During the recent operation in Zona Franca, municipal police officers (Guardia Urbana) arrived in white overalls, masks, and gloves to clear the area. Marian, a young Bolivian woman living in the encampment, described the scene.
“One of the officers said that, for now, they would let us stay [nearby], but we had to find a place with higher walls in front so we wouldn’t be seen as much,” Marian explained. “He also said we couldn’t have so many tables and chairs everywhere, that this couldn’t look like a campsite.”
Displaced groups have now re-established themselves on the slopes past a nearby roundabout. The density is high, with dozens of tents packed together alongside a heavy haulage route. “On this side, we Latinos have settled, and further over there are the Maghrebis,” Marian added, noting the fragile coexistence in the area.
Record Numbers and ‘Nomadic’ Lives
According to data compiled by La Vanguardia, at least 405 people have been displaced in seven separate municipal operations over the last ten months. This creates a nomadic existence for the city’s most vulnerable.
Earlier this summer, municipal cleaning crews, supported by police, cleared tents from the Ciutadella park, displacing around 50 people. Many moved to other green spaces like Estació del Nord or Joan Miró park, only to face further evictions following neighbourhood complaints. Similar discreet clearances have occurred on the slopes of Montjuïc and near the Sant Antoni market.
Current estimates suggest there are approximately 2,000 rough sleepers in Barcelona-a record figure.
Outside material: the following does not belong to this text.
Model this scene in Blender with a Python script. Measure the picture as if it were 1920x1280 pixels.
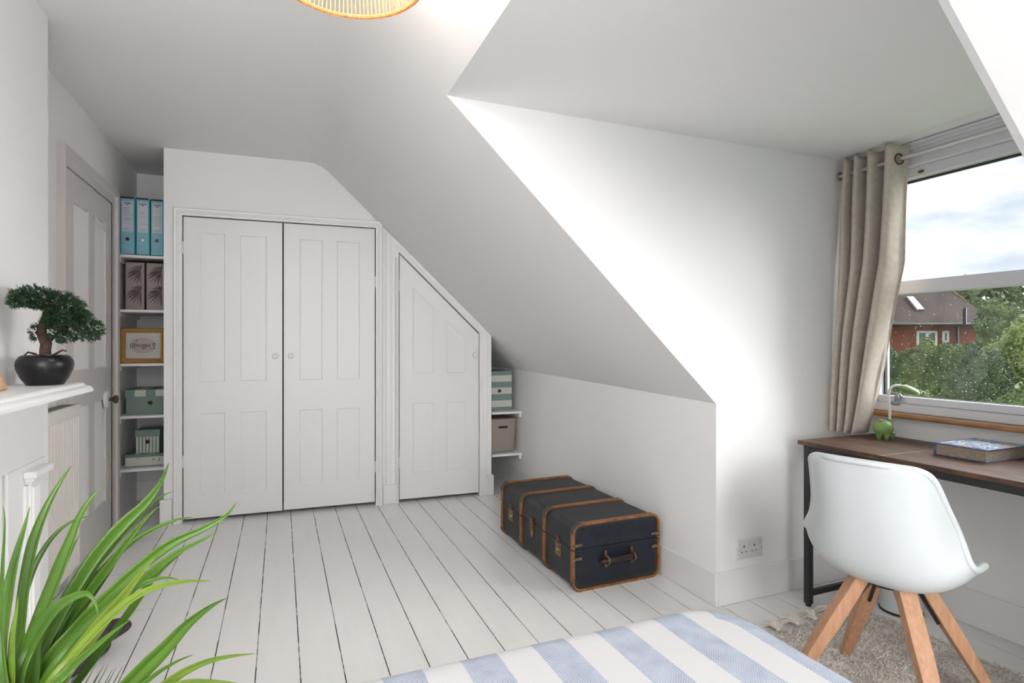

Under the Calatrava bridge near the Sagrera construction site, residents describe the precariousness of their situation. Roger and Lalo, from Peru, explained that they ended up on the street after losing their rented rooms due to unstable, black-market employment.
Political Deadlock amid Housing Crisis
The visibility of the crisis presents a stark irony. While the new ‘nomads’ of Zona Franca were searching for a new place to pitch their tents on Tuesday, thirty local mayors met nearby to approve the Metropolitan Urban Master Plan (PDUM) that envisions 220,000 new homes in the metropolitan area, though the initiative has already spent a decade in processing.
Local residents express frustration at the lack of a cohesive strategy. Members of the Port Vell Neighbourhood Association voiced concern over the dispersion tactics: “Where they were, they were fine. They weren’t so close to inhabited areas. We don’t understand why they disperse them like this without any plan.”
Mayor Jaume Collboni’s government insists the City Council lacks the resources to tackle the surge in homelessness alone, calling it a national issue requiring support from the Catalan Generalitat and the central state government. However, the administration faces criticism from all sides. Former deputy mayor Gerardo Pisarello has challenged the legality and ethics of the evictions in Congress, while the far-right party Vox has demanded the complete dismantling of settlements and the deportation of undocumented migrants.